1991, Bottom, Magazine Articles

The Youngish Ones – Radio Times 1991

14th – 20th September 1991

Bottom Tuesday BBC2

No longer inclined towards anarchic college humour, Ade Edmondson and Rik Mayall can still raise a laugh in their old age. By Richard Johnson


You wouldn’t expect a comic collaboration between Rik Mayall and Ade Edmondson to yield jokes that appeal to old men fed on Victorian editions of Punch. And true to form, after the excesses of The Young Ones and Fithy Rich and Catflap the pair penned a sitcom with the working title of Your Bottom. For weeks they indulged themselves with , ‘Hey, I saw Your Bottom on television last night’ and ‘Have you seen Ade in Your Bottom? ‘But we settled on plain Bottom,’ says Mayall. ‘We liked the shape of the word.’

The two were aware that sitcoms can often prove ruinous to a celeb’s career, so Bottom, a story of two bachelors on the bottom of the heap, is tightly scripted. ‘Writers treat the audience as far too stupid,’ says Edmondson. ‘They can usually get the hang of a character in five minutes without saying, “Oh, hello David, you’re the caretaker, aren’t you?” But writing a sitcom is liberating because it’s obvious what the idea is – to be as funny as possible. Not that it’s obvious to go by some sitcoms these days.’

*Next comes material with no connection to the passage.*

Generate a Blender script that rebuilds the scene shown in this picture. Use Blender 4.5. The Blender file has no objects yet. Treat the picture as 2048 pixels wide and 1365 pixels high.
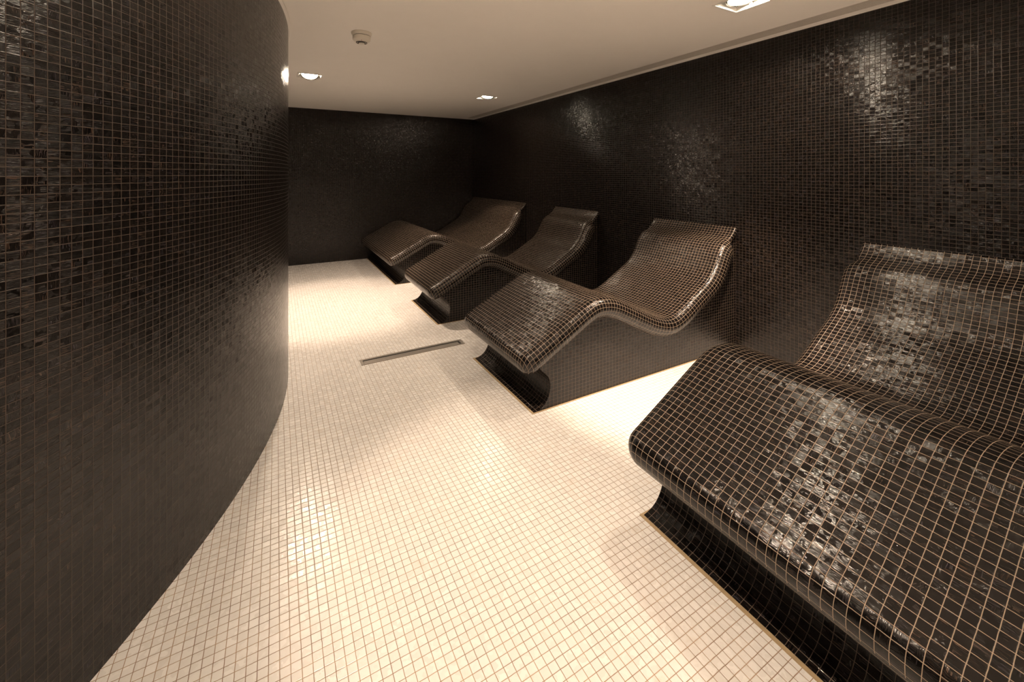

The pair improvise as they write (‘Well, he writes and I pace,’ says Mayall), ‘but we don’t put our tights on and do exercises before we start filming,’ says Edmondson. Mayall hasn’t felt the same about improvisation since the courtroom scene in The New Statesman, when stage instructions read, ‘B’stard gibbers, and pulls faces – chance for a genius to improvise’. ‘I couldn’t do it,’ he says. ‘I was just completely intimidated.’

Mayall and Edmondson have been working together since forming 20th Century Coyote (‘sub-Samuel Beckett’) at Manchester University in 1976. And Mayall, 33, and Edmondson, 34, are growing old disgracefully. As Edmondson says, ‘These days we’ve lost all interest in popular culture. Bottom has nothing to do with pop music or people under 30. And there’s nothing fashionable in it – hopefully.’

‘We’re more interested in the things that have always been there,’ says Mayall. ‘In Bottom, the gas man comes round from the gas board. We have postal orders, post offices and telephone boxes. These are things that have lasted since before 1955 – before Elvis really got going and rock ‘n’ roll started. But all that stuff didn’t happen for these guys. Like it doesn’t happen for us any more. We’re too old.’

Bottom‘s fetid fridge and unsavoury bedsit location will prompt obvious comparisons with The Young Ones. ‘Everything we do will be painted as The Young Ones until we die – unfortunately,’ bemoans Edmondson. ‘Spike Milligan is still called ex-Goon, even though it’s been more that 30 years. It’s an easy way for journalists to talk about things. Like the word “alternative”.’

Mayall and Edmondson have never been best friends with the critics. ‘The first series of The Young Ones was pretty much disliked,’ says Edmondson. ‘It grew up in the playground. Then the reviewers thought, “Maybe we’re not groovy enough. Maybe we should like it”. Then when Filthy Rich and Catflap came out they said, “It’s not as good as The Young Ones, is it?”‘

Even if they are comic actors and writers, they’re not comedians and don’t feel they interview particularly well. ‘We just come across as serious-minded, middle-class wets,’ says Edmondson. ‘We’ve spent six months making three hours of entertainment – that’s what you should be writing about.’ As Mayall says, ‘It’s like a painter standing in front of his picture and you saying, “He’s a nice chappie, isn’t he?” I’d rather stand behind my canvas.’ So we’ll let their Bottom speak for them.